Defend militant unionism: Fight the CFMEU’s administration

June 27, 2025
Issue 
Thousands of Construction Forestry and Maritime Employees Union members stopped work on June 20, Magan-djin/Brisbane, to defend their union. Photo: Alex Bainbridge

Thousands of construction workers from Magan-djin/Brisbane and the Gold Coast walked off the job and rallied on June 19 and 20 to defend militant unionism.

This followed a High Court decision that maintained federal Labor’s August 2024 imposition of external administration on the construction and general division of the Construction, Forestry and Maritime Employees Union (CFMEU).

The case, which was brought by some elected, but now deposed, CFMEU officials, made an important argument that the High Court rejected. This was that construction workers have been denied their right to free political expression, through their association as union members who can chose their representatives.

Construction industry unions have been attacked via anti-union laws and other means for decades, but each attack has led to workers regrouping and, eventually, increased unity.

In recent years the CFMEU Construction Division has been able to organise to improve safety, pay and working conditions on job sites, particularly through the pattern bargaining of enterprise agreements.

The union supported the practice of applying pay deals won through enterprise bargaining with big construction firms to smaller companies. This means that workers doing the same job on a site all receive the same pay and conditions.

To ensure bosses stuck to the agreements, the union put in place well-trained shop stewards and health and safety representatives and serviced these workplace representatives with industrial organisers and elected officials.

The building industry is a dangerous and cut-throat place. While employers are making multibillion dollar profits, the CFMEU has made sure workers got a slice of the pie, by setting the pace on wages and conditions. As a result, the union had grown in recent years, winning great loyalty from members because it organised them to fight for their rights.

Labor’s attack on the CFMEU was not intended to abolish it altogether, but to leave the union rudderless and isolated. This means workers will die, such as the two workplace deaths in November at a Vestas wind farm because some bosses believe they might now get away with more recklessly flouting workplace safety procedures.

The media-generated allegations of corruption and intimidation associated with criminality that paved the way for the imposition of administration on the CFMEU remain unproven.

Instead, several elected CFMEU officials have been sacked without any corruption allegations against them and two NSW CFMEU officials have since pleaded guilty to corruption in the form of sweetheart deals with construction bosses.

Meanwhile, fines keep coming for CFMEU officials, as they have for years, for threatening and taking strike action.

What the bosses and their media call “intimidation” is workers fighting for their human rights and to uphold standards on the job.

While the Labor government wants to convert the CFMEU into a tame cat union that will put the hand brake on construction workers’ expectations, the pro-employer law firm Clayton Utz is warning that “workers who held strong relationships with the former leaders may seek representation elsewhere”.

Can any militant unionist still want to support the Anthony Albanese government?

With Labor in office for half of the last four decades or so, union membership has fallen as a proportion of the workforce from nearly 50% to about 12%. Tying our unions to Labor is not smart pragmatism, but a strategic dead end for which workers pay the price.

We need a fighting democratic union movement.
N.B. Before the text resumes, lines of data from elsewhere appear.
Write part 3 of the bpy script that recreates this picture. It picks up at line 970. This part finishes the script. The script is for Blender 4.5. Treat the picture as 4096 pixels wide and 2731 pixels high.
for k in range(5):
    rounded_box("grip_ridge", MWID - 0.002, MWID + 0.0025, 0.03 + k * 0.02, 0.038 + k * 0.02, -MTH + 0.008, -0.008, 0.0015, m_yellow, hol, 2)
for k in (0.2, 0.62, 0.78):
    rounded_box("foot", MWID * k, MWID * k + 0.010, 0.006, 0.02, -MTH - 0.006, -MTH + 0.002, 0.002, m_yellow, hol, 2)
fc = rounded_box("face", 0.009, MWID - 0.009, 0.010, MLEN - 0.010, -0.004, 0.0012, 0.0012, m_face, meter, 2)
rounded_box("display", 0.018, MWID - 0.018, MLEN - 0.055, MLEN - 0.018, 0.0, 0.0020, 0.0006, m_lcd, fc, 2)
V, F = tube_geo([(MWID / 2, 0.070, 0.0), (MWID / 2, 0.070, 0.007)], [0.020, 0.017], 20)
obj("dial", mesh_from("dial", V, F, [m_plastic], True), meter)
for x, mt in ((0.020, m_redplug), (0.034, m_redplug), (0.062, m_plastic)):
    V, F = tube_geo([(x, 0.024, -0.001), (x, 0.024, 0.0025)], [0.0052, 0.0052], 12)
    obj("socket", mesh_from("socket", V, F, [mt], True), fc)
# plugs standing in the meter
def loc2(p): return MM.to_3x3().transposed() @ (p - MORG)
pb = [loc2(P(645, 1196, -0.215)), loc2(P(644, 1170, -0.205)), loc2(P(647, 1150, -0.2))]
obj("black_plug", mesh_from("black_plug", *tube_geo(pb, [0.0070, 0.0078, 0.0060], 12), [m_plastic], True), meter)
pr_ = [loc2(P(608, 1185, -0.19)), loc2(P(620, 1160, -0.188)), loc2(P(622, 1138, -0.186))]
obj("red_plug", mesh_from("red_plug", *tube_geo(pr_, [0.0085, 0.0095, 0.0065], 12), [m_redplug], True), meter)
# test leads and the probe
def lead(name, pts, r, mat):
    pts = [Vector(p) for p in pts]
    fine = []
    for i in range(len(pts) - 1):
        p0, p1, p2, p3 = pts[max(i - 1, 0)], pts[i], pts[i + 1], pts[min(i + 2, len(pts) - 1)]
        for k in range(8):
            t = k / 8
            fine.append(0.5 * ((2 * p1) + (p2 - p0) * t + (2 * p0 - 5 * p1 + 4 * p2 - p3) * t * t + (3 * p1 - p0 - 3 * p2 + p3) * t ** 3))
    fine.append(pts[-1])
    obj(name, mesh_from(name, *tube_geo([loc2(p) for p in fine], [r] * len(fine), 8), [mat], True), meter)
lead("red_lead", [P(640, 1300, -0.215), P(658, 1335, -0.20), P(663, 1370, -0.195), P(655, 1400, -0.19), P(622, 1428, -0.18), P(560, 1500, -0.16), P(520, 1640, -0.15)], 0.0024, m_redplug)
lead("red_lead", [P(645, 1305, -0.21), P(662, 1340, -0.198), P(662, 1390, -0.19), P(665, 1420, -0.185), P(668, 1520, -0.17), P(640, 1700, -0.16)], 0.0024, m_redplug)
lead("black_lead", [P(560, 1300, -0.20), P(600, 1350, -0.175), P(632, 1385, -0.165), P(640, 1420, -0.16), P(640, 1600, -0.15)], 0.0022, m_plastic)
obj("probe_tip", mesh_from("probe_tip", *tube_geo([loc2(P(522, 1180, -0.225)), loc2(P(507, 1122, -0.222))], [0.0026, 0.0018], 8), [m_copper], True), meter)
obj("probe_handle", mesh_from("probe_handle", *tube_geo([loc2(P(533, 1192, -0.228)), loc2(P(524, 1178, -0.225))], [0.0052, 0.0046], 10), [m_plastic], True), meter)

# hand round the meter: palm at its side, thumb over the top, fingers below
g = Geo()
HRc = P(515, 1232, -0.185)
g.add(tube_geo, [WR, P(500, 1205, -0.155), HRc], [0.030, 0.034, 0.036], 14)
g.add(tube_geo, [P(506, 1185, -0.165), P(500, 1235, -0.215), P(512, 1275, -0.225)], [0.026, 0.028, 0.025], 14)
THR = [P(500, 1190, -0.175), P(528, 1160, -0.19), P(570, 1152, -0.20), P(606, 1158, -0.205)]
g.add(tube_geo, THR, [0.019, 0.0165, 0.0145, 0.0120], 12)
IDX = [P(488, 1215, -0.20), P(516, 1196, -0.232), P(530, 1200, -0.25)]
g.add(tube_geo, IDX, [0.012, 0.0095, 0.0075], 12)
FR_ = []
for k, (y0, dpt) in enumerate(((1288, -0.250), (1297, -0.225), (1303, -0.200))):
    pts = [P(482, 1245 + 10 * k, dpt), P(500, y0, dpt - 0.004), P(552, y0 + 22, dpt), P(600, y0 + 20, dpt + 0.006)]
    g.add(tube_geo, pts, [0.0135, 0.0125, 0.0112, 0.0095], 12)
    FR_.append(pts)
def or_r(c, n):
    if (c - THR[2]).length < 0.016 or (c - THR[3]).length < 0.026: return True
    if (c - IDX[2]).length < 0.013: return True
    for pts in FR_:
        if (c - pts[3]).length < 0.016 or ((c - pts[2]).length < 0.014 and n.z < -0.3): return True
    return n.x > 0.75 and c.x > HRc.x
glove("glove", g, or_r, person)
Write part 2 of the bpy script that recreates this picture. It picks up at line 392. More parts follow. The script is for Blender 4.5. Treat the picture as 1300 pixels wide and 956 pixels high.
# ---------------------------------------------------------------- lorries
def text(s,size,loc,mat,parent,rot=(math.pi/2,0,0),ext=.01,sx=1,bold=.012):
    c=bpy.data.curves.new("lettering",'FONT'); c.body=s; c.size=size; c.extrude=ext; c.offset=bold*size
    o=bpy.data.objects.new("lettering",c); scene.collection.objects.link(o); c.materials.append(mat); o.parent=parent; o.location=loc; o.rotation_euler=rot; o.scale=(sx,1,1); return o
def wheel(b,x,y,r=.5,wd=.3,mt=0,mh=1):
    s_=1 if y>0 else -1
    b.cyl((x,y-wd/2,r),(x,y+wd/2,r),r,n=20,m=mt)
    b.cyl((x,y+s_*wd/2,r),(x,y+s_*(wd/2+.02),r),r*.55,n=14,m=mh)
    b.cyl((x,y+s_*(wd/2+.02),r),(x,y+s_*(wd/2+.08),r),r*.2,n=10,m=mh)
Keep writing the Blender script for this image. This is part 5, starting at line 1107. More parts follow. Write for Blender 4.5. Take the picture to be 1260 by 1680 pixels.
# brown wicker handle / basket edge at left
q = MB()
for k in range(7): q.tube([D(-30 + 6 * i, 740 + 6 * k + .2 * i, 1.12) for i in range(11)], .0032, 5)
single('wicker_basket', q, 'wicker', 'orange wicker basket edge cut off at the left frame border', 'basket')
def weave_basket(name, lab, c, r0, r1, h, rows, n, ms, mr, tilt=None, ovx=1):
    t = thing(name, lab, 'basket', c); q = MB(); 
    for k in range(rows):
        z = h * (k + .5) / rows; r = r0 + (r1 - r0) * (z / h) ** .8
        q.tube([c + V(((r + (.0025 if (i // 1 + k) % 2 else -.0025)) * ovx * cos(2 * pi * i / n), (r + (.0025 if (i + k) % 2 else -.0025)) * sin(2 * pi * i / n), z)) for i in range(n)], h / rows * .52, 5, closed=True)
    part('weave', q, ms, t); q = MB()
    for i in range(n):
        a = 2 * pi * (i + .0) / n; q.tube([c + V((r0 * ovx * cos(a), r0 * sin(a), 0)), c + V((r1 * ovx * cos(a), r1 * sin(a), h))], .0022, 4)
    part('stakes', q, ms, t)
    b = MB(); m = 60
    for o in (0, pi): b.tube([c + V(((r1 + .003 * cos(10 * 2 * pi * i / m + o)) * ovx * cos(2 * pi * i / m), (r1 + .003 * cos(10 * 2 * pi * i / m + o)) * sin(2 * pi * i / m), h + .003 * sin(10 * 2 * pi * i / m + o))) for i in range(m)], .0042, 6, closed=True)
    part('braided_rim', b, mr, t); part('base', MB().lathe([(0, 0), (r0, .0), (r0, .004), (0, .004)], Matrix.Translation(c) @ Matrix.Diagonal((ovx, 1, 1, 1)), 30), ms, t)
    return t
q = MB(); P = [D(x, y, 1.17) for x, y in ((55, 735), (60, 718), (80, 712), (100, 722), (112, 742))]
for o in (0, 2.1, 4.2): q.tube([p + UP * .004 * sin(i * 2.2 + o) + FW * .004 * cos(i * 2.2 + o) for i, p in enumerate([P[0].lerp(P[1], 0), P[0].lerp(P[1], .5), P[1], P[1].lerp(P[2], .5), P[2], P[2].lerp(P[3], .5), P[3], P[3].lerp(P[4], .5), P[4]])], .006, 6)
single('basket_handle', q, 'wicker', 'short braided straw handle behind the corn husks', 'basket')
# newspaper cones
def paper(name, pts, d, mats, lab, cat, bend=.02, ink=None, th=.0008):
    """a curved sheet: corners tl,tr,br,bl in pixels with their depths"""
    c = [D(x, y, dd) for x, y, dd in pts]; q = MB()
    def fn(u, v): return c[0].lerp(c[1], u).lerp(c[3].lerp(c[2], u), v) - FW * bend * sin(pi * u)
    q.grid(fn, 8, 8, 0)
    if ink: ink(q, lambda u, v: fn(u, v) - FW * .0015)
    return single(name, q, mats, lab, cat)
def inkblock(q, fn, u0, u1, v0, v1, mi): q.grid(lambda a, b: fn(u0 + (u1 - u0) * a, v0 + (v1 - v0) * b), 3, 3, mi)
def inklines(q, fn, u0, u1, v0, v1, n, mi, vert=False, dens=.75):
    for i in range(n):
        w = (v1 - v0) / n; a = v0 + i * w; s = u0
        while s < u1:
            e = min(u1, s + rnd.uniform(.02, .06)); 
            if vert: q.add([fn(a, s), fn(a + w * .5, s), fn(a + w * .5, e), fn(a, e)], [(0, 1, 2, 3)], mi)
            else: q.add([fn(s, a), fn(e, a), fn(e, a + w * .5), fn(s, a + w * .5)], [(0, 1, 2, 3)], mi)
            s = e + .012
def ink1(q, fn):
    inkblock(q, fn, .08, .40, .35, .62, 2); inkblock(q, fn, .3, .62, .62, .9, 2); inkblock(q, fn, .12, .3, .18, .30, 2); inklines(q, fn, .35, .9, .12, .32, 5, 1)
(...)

This means members and delegates’ meetings directing industrial action and political campaigns, opposing state intervention and not subordinating union strategy to Labor’s pro-capitalist project. This will put the focus on workplace organising and popularising independent working-class politics.

As well, unions need a younger generation of workplace representatives and future union leaders.

The views and the voting trends of “Gen Z” and “Millennials” are well-established. A majority of young people support “socialism”, however they define it.

Many if not more are voting for the Greens or socialists than for Labor. They are where many of the union activists of today and tomorrow will be found.

The Queensland construction workers’ militant response to this bosses’ court ruling is something that needs to go nationwide. It’s the CFMEU’s tradition of struggle that can inspire all workers. This explains why the ruling class wants to break its power.

The ability of a worker to withdraw their labour is a basic human right, regardless of the laws against it. For us this is non-negotiable.

Socialist Alliance continues to oppose the government’s imposed administration on the CFMEU Construction Division and stands in solidarity with building workers.

[Jonathan Strauss is a Socialist Alliance National Executive member and labour historian who has decades of experience as a workplace representative, most recently as the NTEU James Cook University Branch President.]